**PROBLEM DETAILS**:
Print the data exactly as it is given, please.

**DATA LINES**:
▬▬▬▬▬▬

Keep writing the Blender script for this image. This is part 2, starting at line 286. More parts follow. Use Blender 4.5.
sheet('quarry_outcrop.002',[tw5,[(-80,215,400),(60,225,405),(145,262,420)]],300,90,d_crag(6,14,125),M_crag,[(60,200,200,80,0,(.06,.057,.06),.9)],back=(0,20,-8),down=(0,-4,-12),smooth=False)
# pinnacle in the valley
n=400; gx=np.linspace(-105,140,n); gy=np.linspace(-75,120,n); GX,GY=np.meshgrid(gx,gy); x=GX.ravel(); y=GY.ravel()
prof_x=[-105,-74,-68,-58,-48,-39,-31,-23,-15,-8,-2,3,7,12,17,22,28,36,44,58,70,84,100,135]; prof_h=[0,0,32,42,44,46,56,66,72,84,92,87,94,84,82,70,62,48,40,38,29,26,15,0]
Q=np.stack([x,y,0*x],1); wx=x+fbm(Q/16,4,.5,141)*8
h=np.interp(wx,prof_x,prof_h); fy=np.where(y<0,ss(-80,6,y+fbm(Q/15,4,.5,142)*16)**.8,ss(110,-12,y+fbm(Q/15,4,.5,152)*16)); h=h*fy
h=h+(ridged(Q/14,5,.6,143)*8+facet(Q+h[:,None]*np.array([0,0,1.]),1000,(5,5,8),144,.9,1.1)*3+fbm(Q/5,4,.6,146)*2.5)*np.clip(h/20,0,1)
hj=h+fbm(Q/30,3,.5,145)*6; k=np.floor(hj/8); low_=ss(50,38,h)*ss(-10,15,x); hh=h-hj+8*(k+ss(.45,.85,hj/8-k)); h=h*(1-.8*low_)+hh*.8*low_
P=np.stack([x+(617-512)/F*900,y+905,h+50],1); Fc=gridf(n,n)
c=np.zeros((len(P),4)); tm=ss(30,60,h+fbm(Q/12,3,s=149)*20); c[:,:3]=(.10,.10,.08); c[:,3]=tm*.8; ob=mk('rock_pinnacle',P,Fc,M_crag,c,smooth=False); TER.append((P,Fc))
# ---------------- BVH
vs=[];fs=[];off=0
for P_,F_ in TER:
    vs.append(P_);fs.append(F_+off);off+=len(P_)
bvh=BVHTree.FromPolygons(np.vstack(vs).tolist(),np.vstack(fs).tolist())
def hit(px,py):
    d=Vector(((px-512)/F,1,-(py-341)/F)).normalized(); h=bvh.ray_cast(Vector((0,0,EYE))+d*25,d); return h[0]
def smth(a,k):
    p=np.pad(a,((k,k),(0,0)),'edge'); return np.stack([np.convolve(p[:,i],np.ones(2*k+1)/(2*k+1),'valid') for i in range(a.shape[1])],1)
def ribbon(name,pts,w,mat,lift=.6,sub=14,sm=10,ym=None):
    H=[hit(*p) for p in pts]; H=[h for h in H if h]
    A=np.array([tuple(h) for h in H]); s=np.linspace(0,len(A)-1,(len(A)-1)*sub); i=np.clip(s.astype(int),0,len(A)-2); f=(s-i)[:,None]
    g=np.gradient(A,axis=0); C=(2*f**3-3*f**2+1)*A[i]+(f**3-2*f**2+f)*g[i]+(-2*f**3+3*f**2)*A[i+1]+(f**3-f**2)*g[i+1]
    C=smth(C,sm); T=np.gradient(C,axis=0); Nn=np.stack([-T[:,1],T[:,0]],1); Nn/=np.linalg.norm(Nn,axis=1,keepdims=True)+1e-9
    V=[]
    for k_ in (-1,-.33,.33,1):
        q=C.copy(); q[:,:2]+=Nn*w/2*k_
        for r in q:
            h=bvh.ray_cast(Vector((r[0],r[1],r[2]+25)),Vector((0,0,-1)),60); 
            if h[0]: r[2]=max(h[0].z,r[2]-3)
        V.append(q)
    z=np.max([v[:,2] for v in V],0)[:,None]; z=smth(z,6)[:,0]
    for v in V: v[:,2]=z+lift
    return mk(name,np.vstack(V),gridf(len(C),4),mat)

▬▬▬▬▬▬

**FINAL RESULT**:
Keep writing the Blender script for this image. This is part 2, starting at line 286. More parts follow. Use Blender 4.5.
sheet('quarry_outcrop.002',[tw5,[(-80,215,400),(60,225,405),(145,262,420)]],300,90,d_crag(6,14,125),M_crag,[(60,200,200,80,0,(.06,.057,.06),.9)],back=(0,20,-8),down=(0,-4,-12),smooth=False)
# pinnacle in the valley
n=400; gx=np.linspace(-105,140,n); gy=np.linspace(-75,120,n); GX,GY=np.meshgrid(gx,gy); x=GX.ravel(); y=GY.ravel()
prof_x=[-105,-74,-68,-58,-48,-39,-31,-23,-15,-8,-2,3,7,12,17,22,28,36,44,58,70,84,100,135]; prof_h=[0,0,32,42,44,46,56,66,72,84,92,87,94,84,82,70,62,48,40,38,29,26,15,0]
Q=np.stack([x,y,0*x],1); wx=x+fbm(Q/16,4,.5,141)*8
h=np.interp(wx,prof_x,prof_h); fy=np.where(y<0,ss(-80,6,y+fbm(Q/15,4,.5,142)*16)**.8,ss(110,-12,y+fbm(Q/15,4,.5,152)*16)); h=h*fy
h=h+(ridged(Q/14,5,.6,143)*8+facet(Q+h[:,None]*np.array([0,0,1.]),1000,(5,5,8),144,.9,1.1)*3+fbm(Q/5,4,.6,146)*2.5)*np.clip(h/20,0,1)
hj=h+fbm(Q/30,3,.5,145)*6; k=np.floor(hj/8); low_=ss(50,38,h)*ss(-10,15,x); hh=h-hj+8*(k+ss(.45,.85,hj/8-k)); h=h*(1-.8*low_)+hh*.8*low_
P=np.stack([x+(617-512)/F*900,y+905,h+50],1); Fc=gridf(n,n)
c=np.zeros((len(P),4)); tm=ss(30,60,h+fbm(Q/12,3,s=149)*20); c[:,:3]=(.10,.10,.08); c[:,3]=tm*.8; ob=mk('rock_pinnacle',P,Fc,M_crag,c,smooth=False); TER.append((P,Fc))
# ---------------- BVH
vs=[];fs=[];off=0
for P_,F_ in TER:
    vs.append(P_);fs.append(F_+off);off+=len(P_)
bvh=BVHTree.FromPolygons(np.vstack(vs).tolist(),np.vstack(fs).tolist())
def hit(px,py):
    d=Vector(((px-512)/F,1,-(py-341)/F)).normalized(); h=bvh.ray_cast(Vector((0,0,EYE))+d*25,d); return h[0]
def smth(a,k):
    p=np.pad(a,((k,k),(0,0)),'edge'); return np.stack([np.convolve(p[:,i],np.ones(2*k+1)/(2*k+1),'valid') for i in range(a.shape[1])],1)
def ribbon(name,pts,w,mat,lift=.6,sub=14,sm=10,ym=None):
    H=[hit(*p) for p in pts]; H=[h for h in H if h]
    A=np.array([tuple(h) for h in H]); s=np.linspace(0,len(A)-1,(len(A)-1)*sub); i=np.clip(s.astype(int),0,len(A)-2); f=(s-i)[:,None]
    g=np.gradient(A,axis=0); C=(2*f**3-3*f**2+1)*A[i]+(f**3-2*f**2+f)*g[i]+(-2*f**3+3*f**2)*A[i+1]+(f**3-f**2)*g[i+1]
    C=smth(C,sm); T=np.gradient(C,axis=0); Nn=np.stack([-T[:,1],T[:,0]],1); Nn/=np.linalg.norm(Nn,axis=1,keepdims=True)+1e-9
    V=[]
    for k_ in (-1,-.33,.33,1):
        q=C.copy(); q[:,:2]+=Nn*w/2*k_
        for r in q:
            h=bvh.ray_cast(Vector((r[0],r[1],r[2]+25)),Vector((0,0,-1)),60); 
            if h[0]: r[2]=max(h[0].z,r[2]-3)
        V.append(q)
    z=np.max([v[:,2] for v in V],0)[:,None]; z=smth(z,6)[:,0]
    for v in V: v[:,2]=z+lift
    return mk(name,np.vstack(V),gridf(len(C),4),mat)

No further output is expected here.